En los últimos meses, grandes compañías tecnológicas, financieras y de consultoría han anunciado el fin del teletrabajo y la vuelta a los tradicionales cinco días presenciales a la semana en la oficina. Las razones que, según estas empresas, justifican esta decisión, se relacionan con que ese modelo laboral que trajo el confinamiento resta productividad, dificulta la comunicación rápida y la innovación, no favorece el espíritu de equipo y no genera un propósito compartido.
Sin embargo, numerosos estudios avalan que las empresas que no ofrezcan la posibilidad de trabajo flexible tendrán más dificultades para captar, motivar y retener el talento.
Está fuera de discusión que la experiencia del empleado mejora con el teletrabajo, ya que permite la flexibilidad necesaria para organizar su jornada laboral, mejora la conciliación familiar y personal, y supone un notable ahorro de tiempo y costes de transporte. Obviamente estas ventajas serán mayores o menores según cuál sea la situación social y familiar, es decir, si se tiene hijos y/o pareja; el lugar de trabajo, por aquello de la menor o mayor distancia de desplazamiento en grandes ciudades; el tipo de trabajo: la estadística concluye que el teletrabajo está mucho más asentado en empleados con estudios superiores; y, desde luego, la edad, pues el trabajo a distancia es mucho más demandado por trabajadores de menos de cuarenta y cuatro años.
Para las empresas representa indudables ventajas relacionadas con la reducción del absentismo, la disminución de la rotación, los ahorros en el coste de mantenimiento e instalaciones, o la disciplina en la organización y el desarrollo de las reuniones.

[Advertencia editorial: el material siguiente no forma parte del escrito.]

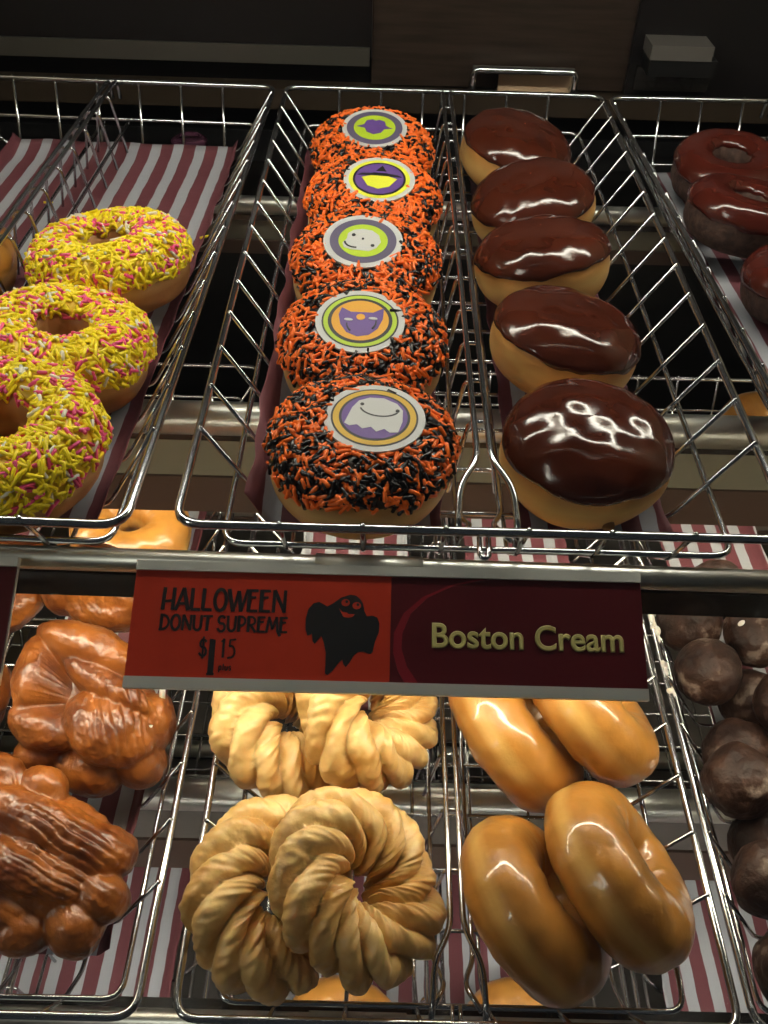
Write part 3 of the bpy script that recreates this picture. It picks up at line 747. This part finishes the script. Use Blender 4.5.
# ---- chocolate donut holes
def ball_mesh(seed):
    bm = bmesh.new(); bmesh.ops.create_icosphere(bm, subdivisions=5, radius=1)
    me = bpy.data.meshes.new('donut_hole'); 
    for v in bm.verts:
        p = v.co.normalized()
        d = 1 + .10 * noise.noise(p * 1.1 + Vector((seed, 0, 0))) + .045 * noise.noise(p * 3 + Vector((0, seed, 0))) + .018 * noise.noise(p * 9)
        v.co = p * d * .0210
    bm.to_mesh(me); bm.free(); me.materials.append(MUNCH)
    me.polygons.foreach_set('use_smooth', [True] * len(me.polygons)); return me
BM_ = [ball_mesh(s) for s in (1.3, 4.7, 8.9)]
balls = [(0.2128, 0.4109, 0.4767, 'chocolate donut hole in the back corner against the basket rail'),
         (0.2145, 0.3675, 0.4750, 'chocolate donut hole second from the back along the basket rail, beside the sign'),
         (0.2531, 0.3966, 0.4731, 'chocolate donut hole spotted with white glaze near the right edge'),
         (0.2290, 0.3244, 0.4990, 'chocolate donut hole in shade, third along the basket rail'),
         (0.2554, 0.3387, 0.4683, 'chocolate donut hole half cut by the right picture edge'),
         (0.2111, 0.2854, 0.4695, 'chocolate donut hole fourth along the basket rail, beside the glazed donuts'),
         (0.2161, 0.2324, 0.4788, 'chocolate donut hole low at right, sixth along the basket rail'),
         (0.2157, 0.1854, 0.4783, 'chocolate donut hole at the bottom right corner, nearest the front'),
         (0.2402, 0.4442, 0.4810, 'chocolate donut hole mostly hidden under the dark rail cover'),
         (0.2309, 0.2654, 0.5020, 'dark chocolate donut hole wedged low between two others'),
         (0.2542, 0.2932, 0.4788, 'dark chocolate donut hole at the right edge in deep shade'),
         (0.2624, 0.2456, 0.4806, 'chocolate donut hole in deep shade right of the sixth'),
         (0.2519, 0.2051, 0.4905, 'chocolate donut hole in deep shade near the front right'),
         (0.2820, 0.4320, 0.4810, 'chocolate donut hole at back right under the rail cover'),
         (0.2498, 0.3649, 0.5020, 'chocolate donut hole in the lower layer under the spotted one')]
for k, (x, d, h, lab) in enumerate(balls):
    o = bpy.data.objects.new('donut_hole', BM_[k % 3]); C.objects.link(o)
    o.location = H(x, d, h); o.rotation_euler = (k * 1.3, k * .7, k * 2.1)
    tag(o, lab, 'donut hole', 'chocolate donut holes')
    if k in (2,):
        for j in range(5):
            r2 = random.Random(k * 10 + j); dirv = Vector((r2.uniform(-1, .3), r2.uniform(-.8, .2), r2.uniform(.4, 1))).normalized()
            g = bmesh.new(); bmesh.ops.create_icosphere(g, subdivisions=3, radius=.0034 if j == 0 else .002)
            gm = bpy.data.meshes.new('glaze_blob'); g.to_mesh(gm); g.free(); gm.materials.append(GLAZEW)
            gm.polygons.foreach_set('use_smooth', [True] * len(gm.polygons))
            go = bpy.data.objects.new('glaze_blob', gm); C.objects.link(go); go.parent = o
            inv = o.rotation_euler.to_matrix().inverted(); go.location = inv @ (dirv * .0205); go.rotation_euler = dirv.to_track_quat('Z', 'Y').to_euler(); go.location = inv @ (dirv * .0212); go.rotation_euler = (inv @ dirv).to_track_quat('Z', 'Y').to_euler(); go.scale = (1.3, .9, .35)
            tag(go, 'white blob of sugar glaze')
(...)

Y por supuesto también existen beneficios para la sociedad en su conjunto, siendo las más relevantes la disminución del tráfico, y, por tanto, de la contaminación y los avances en políticas de igualdad.

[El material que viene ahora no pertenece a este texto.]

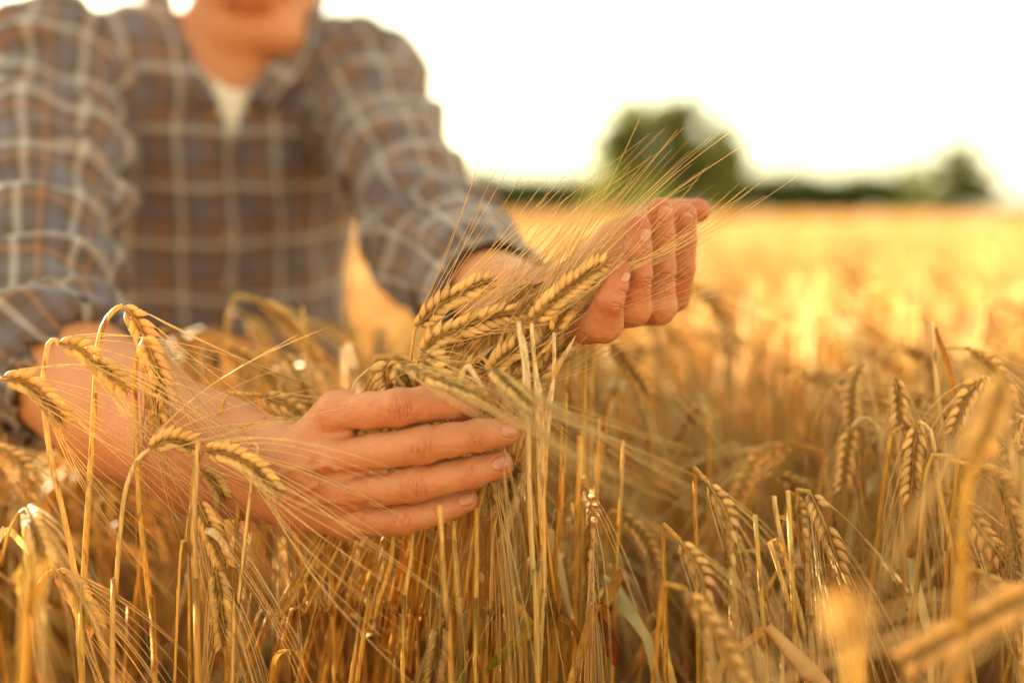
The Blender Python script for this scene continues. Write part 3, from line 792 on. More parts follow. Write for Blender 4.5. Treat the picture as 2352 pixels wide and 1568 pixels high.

Pero todo tiene una cara negativa. La falta de contacto físico puede representar un importante obstáculo para la consolidación de los valores y la cultura de la organización; mayores problemas para formar, cohesionar equipos y realizar acciones comerciales; dificultades para evaluar el desempeño; o riesgos de ciberseguridad. Además, a algunos empleados el trabajo remoto les impide lograr una efectiva desconexión digital y existen riesgos psicológicos relevantes relacionados con el aislamiento y el tecnoestrés.

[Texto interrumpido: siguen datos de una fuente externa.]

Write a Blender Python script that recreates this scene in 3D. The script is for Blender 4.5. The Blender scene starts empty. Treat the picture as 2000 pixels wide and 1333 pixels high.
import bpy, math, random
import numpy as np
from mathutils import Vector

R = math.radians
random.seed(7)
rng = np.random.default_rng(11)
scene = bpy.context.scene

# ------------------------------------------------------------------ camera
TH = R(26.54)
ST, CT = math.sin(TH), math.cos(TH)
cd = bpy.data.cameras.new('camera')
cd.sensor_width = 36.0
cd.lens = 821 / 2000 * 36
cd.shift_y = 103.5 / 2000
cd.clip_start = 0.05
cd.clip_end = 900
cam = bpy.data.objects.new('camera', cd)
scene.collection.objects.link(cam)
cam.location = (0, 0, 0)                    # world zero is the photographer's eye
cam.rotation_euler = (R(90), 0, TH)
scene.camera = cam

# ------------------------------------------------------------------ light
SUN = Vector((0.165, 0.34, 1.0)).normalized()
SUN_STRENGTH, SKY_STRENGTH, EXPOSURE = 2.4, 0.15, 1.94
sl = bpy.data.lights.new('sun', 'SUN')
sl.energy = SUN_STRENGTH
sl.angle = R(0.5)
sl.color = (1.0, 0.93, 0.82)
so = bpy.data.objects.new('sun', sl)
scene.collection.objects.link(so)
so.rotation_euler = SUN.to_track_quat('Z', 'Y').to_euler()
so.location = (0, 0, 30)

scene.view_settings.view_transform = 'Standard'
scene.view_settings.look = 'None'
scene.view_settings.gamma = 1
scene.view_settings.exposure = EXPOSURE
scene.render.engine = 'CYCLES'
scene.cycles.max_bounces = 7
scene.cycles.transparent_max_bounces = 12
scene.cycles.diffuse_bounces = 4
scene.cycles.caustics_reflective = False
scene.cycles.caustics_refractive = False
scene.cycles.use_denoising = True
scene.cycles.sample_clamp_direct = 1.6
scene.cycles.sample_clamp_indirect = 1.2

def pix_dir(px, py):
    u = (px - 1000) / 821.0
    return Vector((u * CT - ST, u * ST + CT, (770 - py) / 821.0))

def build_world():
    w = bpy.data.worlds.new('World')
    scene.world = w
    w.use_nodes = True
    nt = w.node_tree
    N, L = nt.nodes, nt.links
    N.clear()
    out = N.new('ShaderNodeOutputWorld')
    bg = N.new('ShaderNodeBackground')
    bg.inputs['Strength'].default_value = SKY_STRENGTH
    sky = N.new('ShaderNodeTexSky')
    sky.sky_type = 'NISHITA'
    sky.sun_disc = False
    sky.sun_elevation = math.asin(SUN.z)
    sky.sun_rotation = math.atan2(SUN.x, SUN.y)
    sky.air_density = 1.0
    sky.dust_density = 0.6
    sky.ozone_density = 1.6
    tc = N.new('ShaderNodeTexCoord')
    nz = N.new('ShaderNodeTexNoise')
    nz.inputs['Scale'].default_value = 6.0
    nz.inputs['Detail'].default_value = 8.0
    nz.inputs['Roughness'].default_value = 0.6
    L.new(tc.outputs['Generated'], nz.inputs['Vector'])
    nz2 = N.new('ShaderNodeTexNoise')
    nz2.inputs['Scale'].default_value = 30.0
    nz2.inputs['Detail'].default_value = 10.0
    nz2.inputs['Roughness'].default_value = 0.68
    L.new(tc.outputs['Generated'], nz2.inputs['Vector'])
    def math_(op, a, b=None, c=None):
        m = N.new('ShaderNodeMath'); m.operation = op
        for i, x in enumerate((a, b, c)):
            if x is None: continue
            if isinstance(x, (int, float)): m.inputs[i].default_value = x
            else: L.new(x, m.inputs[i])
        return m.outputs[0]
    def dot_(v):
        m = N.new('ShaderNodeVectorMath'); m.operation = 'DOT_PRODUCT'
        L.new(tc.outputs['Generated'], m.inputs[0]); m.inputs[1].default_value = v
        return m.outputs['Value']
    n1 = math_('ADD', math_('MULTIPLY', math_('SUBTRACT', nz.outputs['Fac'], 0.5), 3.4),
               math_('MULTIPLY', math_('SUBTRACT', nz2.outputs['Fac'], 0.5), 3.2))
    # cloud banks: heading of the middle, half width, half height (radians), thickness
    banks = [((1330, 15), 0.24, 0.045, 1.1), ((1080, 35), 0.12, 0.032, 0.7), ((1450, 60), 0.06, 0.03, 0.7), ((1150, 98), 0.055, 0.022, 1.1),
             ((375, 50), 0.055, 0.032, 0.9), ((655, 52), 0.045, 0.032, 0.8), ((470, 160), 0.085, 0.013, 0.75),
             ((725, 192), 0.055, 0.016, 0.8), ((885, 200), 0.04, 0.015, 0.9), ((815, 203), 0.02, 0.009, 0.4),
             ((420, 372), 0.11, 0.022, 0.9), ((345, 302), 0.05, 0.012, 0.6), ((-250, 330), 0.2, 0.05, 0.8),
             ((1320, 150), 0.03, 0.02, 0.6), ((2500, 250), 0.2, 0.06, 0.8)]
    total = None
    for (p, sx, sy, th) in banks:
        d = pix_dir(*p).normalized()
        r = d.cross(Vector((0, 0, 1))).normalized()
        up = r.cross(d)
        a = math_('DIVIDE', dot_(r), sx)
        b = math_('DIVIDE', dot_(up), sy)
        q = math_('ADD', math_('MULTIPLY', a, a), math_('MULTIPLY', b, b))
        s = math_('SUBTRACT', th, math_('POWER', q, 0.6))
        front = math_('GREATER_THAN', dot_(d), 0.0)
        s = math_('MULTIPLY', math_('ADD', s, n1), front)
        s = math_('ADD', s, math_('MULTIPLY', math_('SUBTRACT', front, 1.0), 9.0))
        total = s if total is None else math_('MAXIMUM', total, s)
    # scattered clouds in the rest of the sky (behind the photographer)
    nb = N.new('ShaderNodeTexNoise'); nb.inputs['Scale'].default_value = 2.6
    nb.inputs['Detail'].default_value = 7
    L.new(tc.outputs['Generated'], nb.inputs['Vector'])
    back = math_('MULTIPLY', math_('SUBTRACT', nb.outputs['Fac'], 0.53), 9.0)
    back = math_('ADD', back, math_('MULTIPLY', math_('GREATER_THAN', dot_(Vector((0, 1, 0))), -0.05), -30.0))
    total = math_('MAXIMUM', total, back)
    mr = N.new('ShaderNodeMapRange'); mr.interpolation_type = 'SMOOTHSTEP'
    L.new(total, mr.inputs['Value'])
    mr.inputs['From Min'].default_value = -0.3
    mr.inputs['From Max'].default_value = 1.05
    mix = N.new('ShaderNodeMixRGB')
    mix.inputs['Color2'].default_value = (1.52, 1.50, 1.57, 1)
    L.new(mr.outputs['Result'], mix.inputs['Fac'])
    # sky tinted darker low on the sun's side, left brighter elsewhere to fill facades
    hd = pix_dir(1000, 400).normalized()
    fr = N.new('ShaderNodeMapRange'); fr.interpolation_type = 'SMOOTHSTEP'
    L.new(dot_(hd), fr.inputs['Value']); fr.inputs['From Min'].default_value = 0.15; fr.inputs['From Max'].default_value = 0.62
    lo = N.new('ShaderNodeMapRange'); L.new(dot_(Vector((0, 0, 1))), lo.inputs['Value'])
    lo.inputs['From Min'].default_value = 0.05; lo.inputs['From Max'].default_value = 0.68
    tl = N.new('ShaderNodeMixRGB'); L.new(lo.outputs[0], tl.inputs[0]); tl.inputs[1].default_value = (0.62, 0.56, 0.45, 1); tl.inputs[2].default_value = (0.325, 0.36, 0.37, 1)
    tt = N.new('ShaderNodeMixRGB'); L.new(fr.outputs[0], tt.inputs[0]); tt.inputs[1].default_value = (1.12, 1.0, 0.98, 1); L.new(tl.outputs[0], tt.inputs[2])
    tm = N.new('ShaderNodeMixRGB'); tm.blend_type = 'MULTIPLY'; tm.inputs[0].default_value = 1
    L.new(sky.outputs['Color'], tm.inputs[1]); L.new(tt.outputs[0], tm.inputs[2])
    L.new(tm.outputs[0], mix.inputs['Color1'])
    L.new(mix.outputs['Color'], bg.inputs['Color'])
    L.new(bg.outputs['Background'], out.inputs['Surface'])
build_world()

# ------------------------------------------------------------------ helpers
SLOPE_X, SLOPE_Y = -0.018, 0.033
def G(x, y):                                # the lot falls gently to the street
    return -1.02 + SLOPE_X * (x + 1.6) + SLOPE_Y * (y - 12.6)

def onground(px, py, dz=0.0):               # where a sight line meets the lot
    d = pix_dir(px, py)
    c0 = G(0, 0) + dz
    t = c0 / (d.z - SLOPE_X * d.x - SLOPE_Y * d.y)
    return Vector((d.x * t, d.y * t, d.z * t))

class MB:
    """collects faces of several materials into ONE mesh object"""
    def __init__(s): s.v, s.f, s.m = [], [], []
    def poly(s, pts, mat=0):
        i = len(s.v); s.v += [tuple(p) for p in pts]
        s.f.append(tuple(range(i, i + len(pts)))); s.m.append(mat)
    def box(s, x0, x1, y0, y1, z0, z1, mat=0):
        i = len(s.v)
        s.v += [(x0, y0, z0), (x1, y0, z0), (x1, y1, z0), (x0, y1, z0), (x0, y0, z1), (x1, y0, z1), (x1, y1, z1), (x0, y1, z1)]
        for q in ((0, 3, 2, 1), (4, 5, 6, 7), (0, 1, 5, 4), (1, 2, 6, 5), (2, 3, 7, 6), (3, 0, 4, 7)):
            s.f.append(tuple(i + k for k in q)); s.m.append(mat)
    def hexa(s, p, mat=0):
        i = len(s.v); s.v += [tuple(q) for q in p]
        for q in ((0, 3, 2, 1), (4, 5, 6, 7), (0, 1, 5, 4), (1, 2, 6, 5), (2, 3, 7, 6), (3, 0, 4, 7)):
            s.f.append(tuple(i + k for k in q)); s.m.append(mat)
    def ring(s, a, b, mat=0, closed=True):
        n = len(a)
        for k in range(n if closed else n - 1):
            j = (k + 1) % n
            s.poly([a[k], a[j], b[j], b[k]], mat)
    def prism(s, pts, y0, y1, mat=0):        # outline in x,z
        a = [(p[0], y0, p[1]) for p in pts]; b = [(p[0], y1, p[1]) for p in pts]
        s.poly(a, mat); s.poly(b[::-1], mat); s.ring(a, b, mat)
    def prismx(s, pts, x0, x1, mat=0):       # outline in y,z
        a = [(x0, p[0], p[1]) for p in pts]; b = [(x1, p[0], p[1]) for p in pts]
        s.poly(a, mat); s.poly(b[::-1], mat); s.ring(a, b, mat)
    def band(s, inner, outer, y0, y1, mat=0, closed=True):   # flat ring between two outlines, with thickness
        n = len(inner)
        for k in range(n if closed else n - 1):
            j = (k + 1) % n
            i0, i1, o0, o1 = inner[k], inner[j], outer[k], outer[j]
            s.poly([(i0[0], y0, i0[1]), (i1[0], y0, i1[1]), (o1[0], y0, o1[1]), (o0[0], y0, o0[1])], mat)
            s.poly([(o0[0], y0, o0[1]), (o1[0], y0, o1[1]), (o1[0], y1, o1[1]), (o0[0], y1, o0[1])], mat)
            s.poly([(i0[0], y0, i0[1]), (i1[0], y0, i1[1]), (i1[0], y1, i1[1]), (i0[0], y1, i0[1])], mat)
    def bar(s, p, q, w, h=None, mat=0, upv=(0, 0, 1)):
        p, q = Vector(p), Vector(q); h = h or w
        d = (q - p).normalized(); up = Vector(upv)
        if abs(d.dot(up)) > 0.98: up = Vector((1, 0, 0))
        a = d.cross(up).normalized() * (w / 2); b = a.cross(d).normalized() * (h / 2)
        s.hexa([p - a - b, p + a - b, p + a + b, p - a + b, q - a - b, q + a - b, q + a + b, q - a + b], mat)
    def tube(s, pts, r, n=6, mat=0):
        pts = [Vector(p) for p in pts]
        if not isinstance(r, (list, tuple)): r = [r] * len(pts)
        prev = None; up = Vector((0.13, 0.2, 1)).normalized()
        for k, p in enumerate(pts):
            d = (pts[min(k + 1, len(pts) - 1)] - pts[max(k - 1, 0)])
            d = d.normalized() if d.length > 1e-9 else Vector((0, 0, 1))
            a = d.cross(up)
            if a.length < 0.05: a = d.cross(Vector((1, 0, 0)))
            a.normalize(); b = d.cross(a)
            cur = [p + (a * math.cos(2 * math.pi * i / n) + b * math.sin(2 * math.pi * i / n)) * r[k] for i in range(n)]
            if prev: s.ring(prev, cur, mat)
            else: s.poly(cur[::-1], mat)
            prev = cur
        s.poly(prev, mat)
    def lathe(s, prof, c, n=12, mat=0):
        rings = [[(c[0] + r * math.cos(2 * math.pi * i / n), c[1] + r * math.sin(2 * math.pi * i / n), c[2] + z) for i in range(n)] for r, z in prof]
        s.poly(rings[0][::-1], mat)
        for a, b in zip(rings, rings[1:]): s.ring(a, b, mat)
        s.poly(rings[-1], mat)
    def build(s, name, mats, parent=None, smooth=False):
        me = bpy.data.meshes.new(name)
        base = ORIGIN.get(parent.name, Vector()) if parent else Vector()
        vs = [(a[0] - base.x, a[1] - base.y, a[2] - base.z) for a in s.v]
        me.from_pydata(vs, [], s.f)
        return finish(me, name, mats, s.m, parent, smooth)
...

Por tanto, debe buscarse un equilibrio razonable con modelos híbridos, que potencien las ventajas del teletrabajo y minimicen sus efectos adversos. Eliminar de un plumazo el teletrabajo no es una opción. En primer lugar, porque va contra las grandes tendencias de la sociedad: la digitalización, las políticas de igualdad e inclusión, la reducción de las emisiones de CO2, y la búsqueda del bienestar del empleado. Pero es que, además, las empresas que no ofrezcan la posibilidad de teletrabajo no dispondrán del mejor talento, ya que las personas que lo atesoran suelen ser aquellas a las que más les preocupa y motiva la flexibilidad horaria, su autonomía y su desarrollo personal y profesional. Se trata del viejo dilema de vivir para trabajar o trabajar para vivir, algo que las nuevas generaciones lo tienen meridianamente claro, y que venimos defendiendo las empresas impregnadas por una cultura humanista.
El modelo de trabajo del siglo XXI exige alinear los objetivos de las compañías con las expectativas de sus empleados, y, aunque hay que buscar soluciones adaptadas a cada circunstancia orientadas hacia modelos híbridos, en la medida en que se vaya produciendo el cambio generacional en el liderazgo de las empresas, el teletrabajo se acabará imponiendo.